The animation was done by a small team of five key animators - Takayuki Hamada, Shingo Suzuki, Kenichi Yamaguchi, Yasunori Miyazawa, and Natsuko Shimizu. Yasunori Miyazawa needs no introduction, and his scenes are easily identifiable. Takayuki Hamada and Kenichi Yamaguchi were regulars in Kaiba. Natsuko Shimizu I didn't recognize, but I see now that she was also in almost every episode of Kaiba, according to my post on ep 7. I've been a fan of Shingo Natsume ever since seeing his work in Welcome to the NHK, so it's good to finally see him appear in a Yuasa show. There were a lot of great shots - pretty much the whole thing is a delight in terms of the animation - but the fireworks scene stood out in particular.

As usual, Yuasa combines live-action footage, but it's less predominant here. It's quite expertly inserted and doesn't even feel heterogeneous anymore. For example the transition from the first-person POV of the protagonist walking up the stairs in processed live-action to the same in animation of him knocking on the door felt quite seamless and pleasant. It does help to give the feeling that you're in the modern-day city of Kyoto, especially considering Yuasa stayed there for a month for location hunting. The city of Kyoto is one of the protagonists of this show, and I'm looking forward to seeing how it features in the coming episodes. I also liked the first-person POV at the end where the protagonist is walking determinedly across the bridge. One nice thing about this episode is that you feel a sense of dramatic development. It isn't all just static meta playfulness there to sell characters. There is a clear story that is unfolding, and you get into the head of the protagonist. Yuasa is by now a master at doing human drama that is always developing and is engaging to follow, so it's more than just a visual explosion.

The character animation is far less detailed than in Kaiba, the emphasis being more on variety of interesting shots and the visual impact of the art. Here everything seems baroquely detailed and erratic compared with the simple, clean colors and shapes of Kaiba. But there were still a lot of interesting little things done in every shot with the characters, for example the way the girl's body bulges with that little squishy sound effect when she swallows the meat. And the layouts, that element that is the groundwork for all animation, are typically superb and varied, with the sort of realistic but distorted perspective that Yuasa is so good at. The shot at the top is exemplary of the unique layouts in this and all of Yuasa's work. Every inch of that screen is interesting.

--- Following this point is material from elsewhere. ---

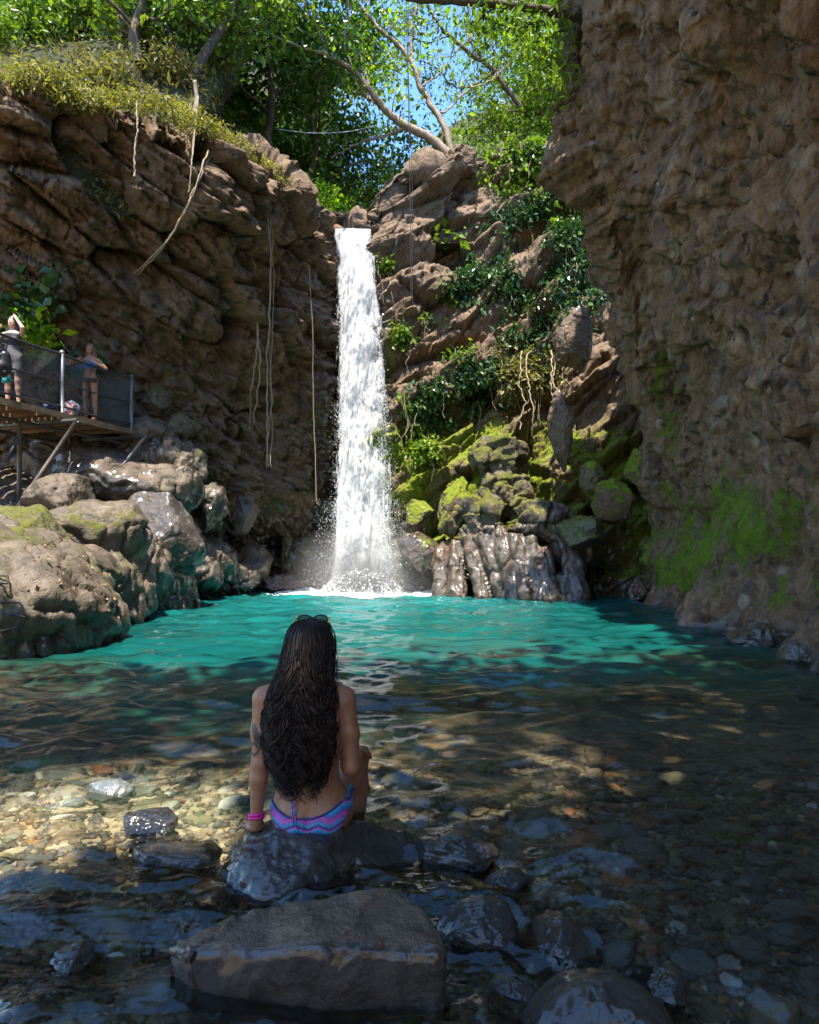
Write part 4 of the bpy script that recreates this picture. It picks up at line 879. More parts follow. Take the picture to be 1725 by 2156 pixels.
mb.build('trunk', M['bark_pale'], o); tw = np.array(tw); c = tw[rl.integers(0, len(tw), 1300)] + rl.normal(size=(1300, 3)) * 0.28
leaf_obj('crown', c, 0.15, M['leaf_lime'], o, 0.4, None, 33)
# thinner tree on the right slope and the dark branch coming in from the top
o = empty('slanting_tree', P(1090, 215, 26.5)); tag(o, 'thin tree slanting up to the left from the right slope across the sky', 'tree'); mb = MB(); tw = []
for pts, a, b in [([(1095, 225, 26.5), (1040, 150, 26.3), (1000, 118, 26.2), (945, 75, 26.0), (915, 35, 26.0), (885, -10, 26.0)], 0.10, 0.05), ([(1040, 150, 26.3), (1010, 172, 26.2), (965, 185, 26.1), (915, 140, 26.0), (880, 128, 26)], 0.045, 0.015), ([(1000, 118, 26.2), (985, 60, 26.3), (990, 0, 26.4)], 0.04, 0.02), ([(1060, 175, 26.4), (1040, 110, 26.6), (1035, 60, 26.8)], 0.035, 0.015), ([(945, 75, 26), (900, 90, 26.1), (860, 70, 26.2), (820, 20, 26.3)], 0.03, 0.012)]:
    q = spline([P(*s_) for s_ in pts], 40); q += rl.normal(size=(40, 3)) * 0.02; mb.tube(q, np.linspace(a, b, 40), 6)
    for k in range(8):
        i = rl.integers(8, 40); L = rl.uniform(0.5, 1.9); d = rl.normal(size=3); d /= np.linalg.norm(d); t_ = wig(q[i], q[i] + d * L, 8, 0.15, rl); mb.tube(t_, np.linspace(0.02, 0.006, 8), 4, cap=False); tw.append(t_[-1]); tw.append(t_[5])
mb.build('trunk', M['bark'], o); tw = np.array(tw); c = tw[rl.integers(0, len(tw), 1500)] + rl.normal(size=(1500, 3)) * 0.3
leaf_obj('crown', c, 0.16, M['leaf_mid'], o, 0.4, None, 34)
o = empty('overhanging_branch', P(1215, 30, 13.2)); tag(o, 'dark leafy branch reaching in from the top of the conglomerate wall', 'branch'); mb = MB(); cs = []
for pts, a, b in [([(1230, 40, 13.3), (1150, 22, 13.0), (1050, 8, 12.8), (960, 4, 12.6), (870, -4, 12.4), (800, -25, 12.2)], 0.09, 0.05), ([(1150, 22, 13), (1110, 55, 12.9), (1075, 60, 12.8)], 0.03, 0.012), ([(1215, 60, 13.2), (1160, 75, 13), (1130, 130, 12.9)], 0.03, 0.01), ([(1225, 110, 13.2), (1180, 150, 13), (1150, 190, 12.8)], 0.03, 0.01), ([(1060, 10, 12.8), (1020, 30, 12.8), (1000, 55, 12.7)], 0.02, 0.01)]:
    q = spline([P(*s_) for s_ in pts], 30); mb.tube(q + rl.normal(size=(30, 3)) * 0.008, np.linspace(a, b, 30), 6)
    if a < 0.05 : cs.append(q[rl.integers(6, 30, 170)] + rl.normal(size=(170, 3)) * np.array([0.28, 0.25, 0.18]))
    else: cs.append(q[rl.integers(2, 14, 220)] + rl.normal(size=(220, 3)) * np.array([0.35, 0.3, 0.2]))
mb.build('limb', M['bark'], o); leaf_obj('foliage', np.concatenate(cs), 0.15, M['leaf_mid'], o, 0.4, None, 35, 0.28)
# trees on the ridge, with visible dark trunks
for pts, lab in (([(290, 135, 17.5), (283, 90, 17.5), (284, 55, 17.5), (298, 15, 17.6), (310, -40, 17.6)], 'dark twin stemmed trunk on the ridge above the short pale root'), ([(405, 165, 19), (372, 100, 19), (340, 40, 19), (318, -30, 19)], 'thin dark trunk slanting left above the pale stump'), ([(402, 168, 18.6), (440, 100, 18.8), (480, 40, 19), (500, -20, 19)], 'thin dark trunk slanting right above the pale stump')):
    o = empty('ridge_tree', P(*pts[0])); tag(o, lab, 'tree', 'dark trunks on the ridge'); mb = MB(); q = spline([P(*s_) for s_ in pts], 30); mb.tube(q, np.linspace(0.16, 0.08, 30), 7); e = []
    for k in range(9):
        i = rl.integers(8, 30); d = rl.normal(size=3); d[2] = abs(d[2]); d /= np.linalg.norm(d); t_ = wig(q[i], q[i] + d * rl.uniform(0.8, 2.2), 9, 0.2, rl); mb.tube(t_, np.linspace(0.05, 0.012, 9), 5, cap=False); e += [t_[-1], t_[6], t_[4]]
    mb.build('trunk', M['bark'], o); e = np.array(e); leaf_obj('crown', e[rl.integers(0, len(e), 1500)] + rl.normal(size=(1500, 3)) * 0.4, 0.15, M['leaf_mid'], o, 0.3, None, int(pts[0][0]))
hang('tree_stump', 'pale broken stump standing on the mossy ridge', [(412, 235, 15.9), (414, 205, 15.9), (410, 170, 15.9)], 0.06, 0.05, 'bark_pale', None, 12, 0.02, 1, 'stump')
M['blackrope'] = simple('black_rope', (0.012, 0.012, 0.014), 0.6)
M['cable'] = simple('grey_cable', (0.35, 0.36, 0.37), 0.4)
hang('rope', 'left of two black ropes hanging down past the polished lip rock', [(856, -120, 19.0), (858, 120, 19.0), (862, 360, 19.2), (866, 640, 19.0)], 0.012, 0.012, 'blackrope', 'black ropes over the ledges', 40, 0.02, 1, 'rope')
hang('rope', 'right of two black ropes hanging down past the polished lip rock', [(862, -120, 19.2), (860, 140, 19.2), (868, 400, 19.3), (869, 650, 19.1)], 0.009, 0.009, 'blackrope', 'black ropes over the ledges', 40, 0.02, 1, 'rope')
hang('cable', 'thin grey cable strung across the gully behind the lip', [(585, 272, 22.0), (640, 279, 22.4), (690, 280, 22.8), (740, 276, 23.2), (800, 262, 23.6)], 0.011, 0.011, 'cable', None, 30, 0.0, 1, 'cable')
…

I actually didn't understand the story that well on the first viewing. I didn't get that they were trying to break up all those budding loves to exact their own brand of petty revenge on the world for their girlfriendless existence. The dialogue explaining it all passes by so quickly. But the sequence after the fireworks scene showing the various ways the two mischief-makers go about nipping the proverbial red thread in the bud is exhilarating. The variety of visual schemes they come up with to illustrate this section is exemplary of what a tremendous job they've done of using the animation to communicate the material. The narration is garrulous, but it's not like they're just letting the narration do everything for them. I don't think even Mind Game was this densely packed with a variety of unpredictable animated ideas from one second to the next. The animation certainly accurately reflects the material in that sense. It's a daring and dangerous experiment - deliberately overload the senses of your audience.

This accounts for the problem people are complaining about. I thought people were exaggerating when they said they had difficulty choosing whether to read the subs or look at the show because it moved so fast, but it's true. It kind of works if you understand Japanese and can focus on the images and let the dialogue wash over you and get a vague sense of what's being said, but relying on subs sabotages the effect.

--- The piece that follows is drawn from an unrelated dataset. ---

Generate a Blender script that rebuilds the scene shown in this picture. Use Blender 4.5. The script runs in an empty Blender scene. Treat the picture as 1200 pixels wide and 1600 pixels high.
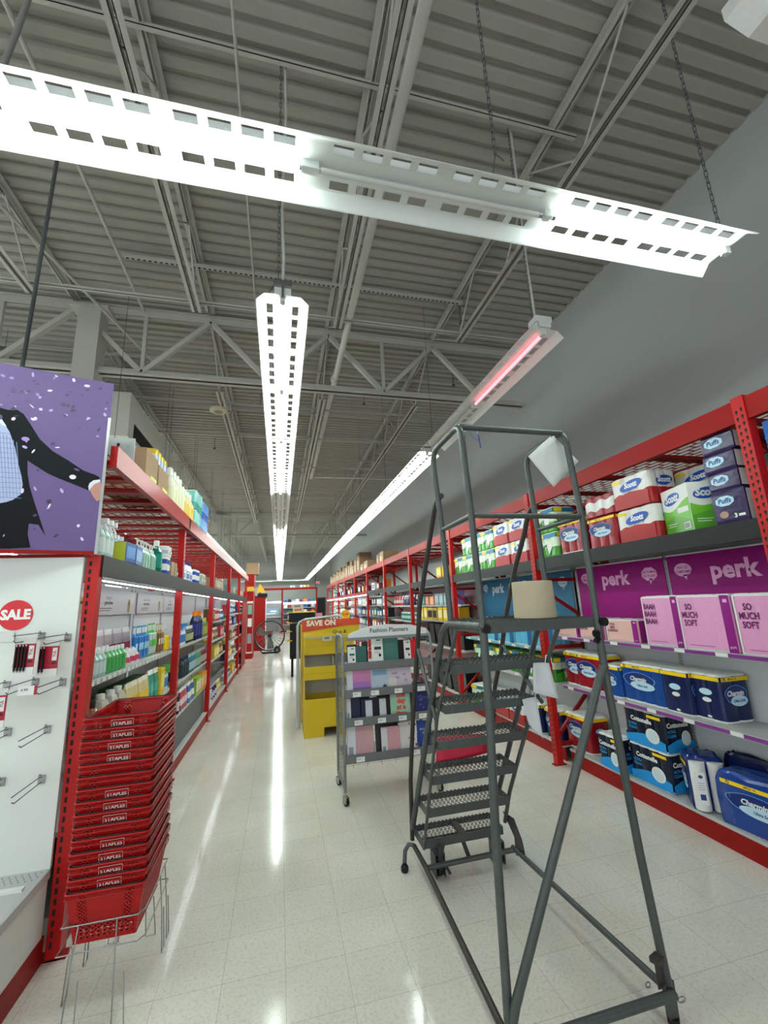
import bpy, math, random
from mathutils import Matrix, Vector
rnd = random.Random(7)
S = bpy.context.scene
COL = S.collection
PI = math.pi

# ---------------------------------------------------------------- camera
CAM_H = 1.8
F_PX = 657.496
CR = Matrix(((0.9709312, -0.0105228, -0.2391274), (-0.2357290, -0.2153620, -0.9476555), (-0.0415270, 0.9764776, -0.2115822)))
cam = bpy.data.objects.new('camera', bpy.data.cameras.new('camera'))
COL.objects.link(cam)
cam.data.sensor_width = 36.0
cam.data.lens = F_PX * 36.0 / 1600.0
cam.data.clip_start = 0.05
cam.data.clip_end = 200
cam.matrix_world = Matrix.Translation((0, 0, CAM_H)) @ CR.to_4x4()
S.camera = cam
S.view_settings.view_transform = 'Standard'
S.view_settings.look = 'None'
S.view_settings.gamma = 1.0
S.view_settings.use_curve_mapping = False
S.view_settings.exposure = 0.88
TUBE_POWER = 52.0
w = bpy.data.worlds.new('world'); S.world = w; w.use_nodes = True
w.node_tree.nodes['Background'].inputs[0].default_value = (0.55, 0.6, 0.62, 1)
w.node_tree.nodes['Background'].inputs[1].default_value = 1.8


def ray(x, y):
    return CR @ Vector((x - 600.0, -(y - 800.0), -F_PX))
def at_z(x, y, z):
    r = ray(x, y); t = (z - CAM_H) / r.z
    return Vector((r.x * t, r.y * t, z))
def at_x(x, y, X):
    r = ray(x, y); t = X / r.x
    return Vector((X, r.y * t, CAM_H + r.z * t))
def at_y(x, y, Y):
    r = ray(x, y); t = Y / r.y
    return Vector((r.x * t, Y, CAM_H + r.z * t))

# ---------------------------------------------------------------- materials
MATS = {}
def srgb(c):
    if isinstance(c, str):
        c = [int(c[i:i + 2], 16) / 255 for i in (0, 2, 4)]
    return tuple(((v / 12.92) if v <= 0.04045 else ((v + 0.055) / 1.055) ** 2.4) for v in c) + (1.0,)
def mat(name, col, rough=0.5, metal=0.0, emit=0.0, bump=0.0, bscale=40.0, mottle=0.0, mscale=8.0, coat=0.0, alpha=1.0, spec=0.5):
    if name in MATS: return MATS[name]
    m = bpy.data.materials.new(name); m.use_nodes = True
    nt = m.node_tree; b = nt.nodes['Principled BSDF']
    c = srgb(col)
    b.inputs['Base Color'].default_value = c
    b.inputs['Roughness'].default_value = rough
    b.inputs['Metallic'].default_value = metal
    b.inputs['Specular IOR Level'].default_value = spec
    if coat: b.inputs['Coat Weight'].default_value = coat; b.inputs['Coat Roughness'].default_value = 0.08
    if emit:
        b.inputs['Emission Color'].default_value = c
        b.inputs['Emission Strength'].default_value = emit
    if alpha < 1: b.inputs['Alpha'].default_value = alpha
    if bump or mottle:
        tc = nt.nodes.new('ShaderNodeTexCoord')
    if bump:
        n = nt.nodes.new('ShaderNodeTexNoise'); n.inputs['Scale'].default_value = bscale; n.inputs['Detail'].default_value = 4
        bp = nt.nodes.new('ShaderNodeBump'); bp.inputs['Strength'].default_value = bump; bp.inputs['Distance'].default_value = 0.01
        nt.links.new(tc.outputs['Object'], n.inputs['Vector']); nt.links.new(n.outputs[0], bp.inputs['Height'])
        nt.links.new(bp.outputs[0], b.inputs['Normal'])
    if mottle:
        n = nt.nodes.new('ShaderNodeTexNoise'); n.inputs['Scale'].default_value = mscale; n.inputs['Detail'].default_value = 6
        mx = nt.nodes.new('ShaderNodeMix'); mx.data_type = 'RGBA'
        mx.inputs[6].default_value = tuple(v * (1 - mottle) for v in c[:3]) + (1,)
        mx.inputs[7].default_value = tuple(min(1, v * (1 + mottle)) for v in c[:3]) + (1,)
        nt.links.new(tc.outputs['Object'], n.inputs['Vector']); nt.links.new(n.outputs[0], mx.inputs[0])
        nt.links.new(mx.outputs[2], b.inputs['Base Color'])
    MATS[name] = m
    return m
def pm(hexcol, rough=0.35):            # plain packaging colour
    return mat('pack_' + hexcol + ('' if rough == 0.35 else '_%d' % (rough * 100)), hexcol, rough, spec=0.3)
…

One of the things in this show is the weird mix of archaic and modern. The narrator speaks like a literati from the Taisho period, but it's set in modern-day Kyoto, the old capital of Heian era Japan, and the designs harken back to Taisho or early Showa. I personally don't find the script funny or the characters interesting, although how they are brought alive by the animation and directing certainly is. It's the first time I've felt Yuasa was having to create characters with a tinge of the stereotypical. The characters in Kaiba and Kemonozume were each so individualistic and real and believable. The script here has the kind of unremittingly asinine meta humor that turns me off to light novel based material, noting moreso than the pretentious oldspeak.

Though I'm of mixed feelings about the first episode, it did a bang-up job of one thing, and that's getting me curious to see where the heck it's going - I have no idea after the first episode. I'm even more curious after seeing the sort of typically loopy and creative image sketches Yuasa did for the show. How those square with this material I'm very curious to see. Man, how much happier I would be if the whole show looked and felt like those drawings. (though that's not to denigrate the awesome work done by the background artists and Nobutake Ito and his animators)

On the voice-actor side, it's nice to see the voice actor of Kemonozume's Kazuma, Hiroyuki Yoshino, back playing Ozu. He's one of the few seiyuu whose work I actively enjoy. Oh, and the way they styled the first character in the title is really clever. The title means a traditional room made of "four and a half tatami mats", so they geometrically fashioned the Chinese character for "four", 四, to look like such a room. I also enjoyed the sensation of traveling through an endless sequence of tatami rooms in the opening, which Yuasa himself directed.

For good or ill, one thing is for sure, watching this episode is an overwhelming and intense experience. It's an odd beast. I fear it to be excessively eccentric to pull in channel surfers, but insufficiently stereotypical for the anime flock.